Campaigners fighting for a new deal for pub landlords plan a peaceful protest in London in December.
Justice for Licensees claim publicans tied to buying beer from pub owners are going bankrupt in large numbers.
Pub companies deny the claims. They say they provide a low-cost entry to the pub industry for committed licensees unable to afford a pub of their own.
UK pubs closed at a rate of 52 a week in the first half of the year - a third more than the same period in 2008.
"As each month passes, more tenants are going out of business"
The day of protest is being organised by former licensee Inez Ward who ran the Mavericks pub in Newquay for seven years.

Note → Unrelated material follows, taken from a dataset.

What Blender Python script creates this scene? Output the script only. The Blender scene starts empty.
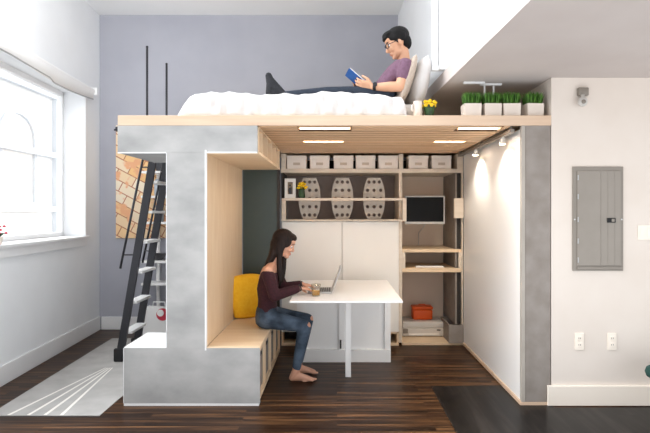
import bpy, bmesh, math, random
from mathutils import Vector, Matrix, Euler
random.seed(7)
S = bpy.context.scene
COL = S.collection
PI = math.pi
V = Vector

# ------------------------------------------------------------------ helpers
def lin(h):
    h = h.lstrip('#')
    out = []
    for i in (0, 2, 4):
        c = int(h[i:i+2], 16) / 255
        out.append(c/12.92 if c <= .04045 else ((c+.055)/1.055)**2.4)
    return (*out, 1)

def new_mat(name):
    m = bpy.data.materials.new(name); m.use_nodes = True
    nt = m.node_tree
    return m, nt, nt.nodes['Principled BSDF']

def coords(nt, scale=(1, 1, 1), rot=(0, 0, 0)):
    tc = nt.nodes.new('ShaderNodeTexCoord'); mp = nt.nodes.new('ShaderNodeMapping')
    mp.inputs['Scale'].default_value = scale; mp.inputs['Rotation'].default_value = rot
    nt.links.new(tc.outputs['Object'], mp.inputs['Vector'])
    return mp.outputs['Vector']

def mat(name, c, c2=None, rough=.5, scale=(6, 6, 6), detail=4, bump=0, metal=0, lo=.35, hi=.65, spec=.5, sheen=0, coat=0):
    """noise between two near colours: plaster, fabric, paint, wood, metal"""
    m, nt, b = new_mat(name)
    n = nt.nodes.new('ShaderNodeTexNoise'); n.inputs['Detail'].default_value = detail
    n.inputs['Scale'].default_value = 1
    nt.links.new(coords(nt, scale), n.inputs['Vector'])
    r = nt.nodes.new('ShaderNodeValToRGB')
    r.color_ramp.elements[0].position = lo; r.color_ramp.elements[1].position = hi
    r.color_ramp.elements[0].color = lin(c); r.color_ramp.elements[1].color = lin(c2 or c)
    nt.links.new(n.outputs['Fac'], r.inputs['Fac']); nt.links.new(r.outputs['Color'], b.inputs['Base Color'])
    b.inputs['Roughness'].default_value = rough; b.inputs['Metallic'].default_value = metal
    b.inputs['Specular IOR Level'].default_value = spec
    if coat: b.inputs['Coat Weight'].default_value = coat; b.inputs['Coat Roughness'].default_value = .08
    if sheen: b.inputs['Sheen Weight'].default_value = sheen
    if bump:
        bp = nt.nodes.new('ShaderNodeBump'); bp.inputs['Strength'].default_value = bump; bp.inputs['Distance'].default_value = .01
        nt.links.new(n.outputs['Fac'], bp.inputs['Height']); nt.links.new(bp.outputs['Normal'], b.inputs['Normal'])
    return m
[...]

The pub closed in March this year after the electricity was cut off over her failure to pay an £11,500 bill. She was declared bankrupt in May and evicted in July.
Pub Closures
Inez told the Politics Show South West: "As each month passes, more tenants are going out of business. There must be change.

"Some pubcos have been vociferous in the press over the level of support that they are giving their tenants.
"Many of our members feel that there is no support and that the pubcos are failing to listen and act on the concerns of tenants and consumers, upon whom the pubco business model is built."
The date for the peaceful protest march will be Monday 7 December 2009, subject to approval. Inez now runs Justice for Licensees from her home in Truro. It has 380,000 members.
The number of pubs in the UK has dropped by 2,377 in the past year, to a total of 53,466. Pub closures have cost 24,000 jobs.
"The beer tie has, for decades, provided a low cost of entry to the pub industry"
Earlier this year the Business and Enterprise Select Committee raised a series of questions about the relationship between pub companies and their tenants.
The report called on the government to act urgently and refer the matter to the Competition Commission.
But the Office of Fair Trading (OFT) says it has found no evidence that ties between pub companies and landlords are harming competition in the pub sector. It said it did not consider that supply ties contributed to higher prices.
Baroness Thatcher
Its inquiry followed a complaint from the Campaign for Real Ale over beer ties. CAMRA says it will now be urging Business Secretary Lord Mandelson to overturn the OFT's decision.
Punch, which with 7,600 pubs is Britain's biggest operator, said it hoped the industry could "move forward constructively".

Meanwhile Enterprise, which has about 7,500 pubs, said that the beer tie had, for decades, "provided a low cost of entry to the pub industry for committed, entrepreneurial licensees who are unable to afford to buy a pub of their own".
The campaigners have also written to Baroness Thatcher, in power when the Beer Orders led to the creation of pubcos in 1989, to urge the Lords to take action on pubcos and the beer tie, despite the Office of Fair Trading giving them a clean bill of health.
A spokesman at the Department for Business told the Politics Show that it was studying the OFT's response.
He said the department would be working closely with the Business and Enterprise Committee, the new Independent Pub Confederation and other key stakeholders to ensure that their good progress was built on over the coming months.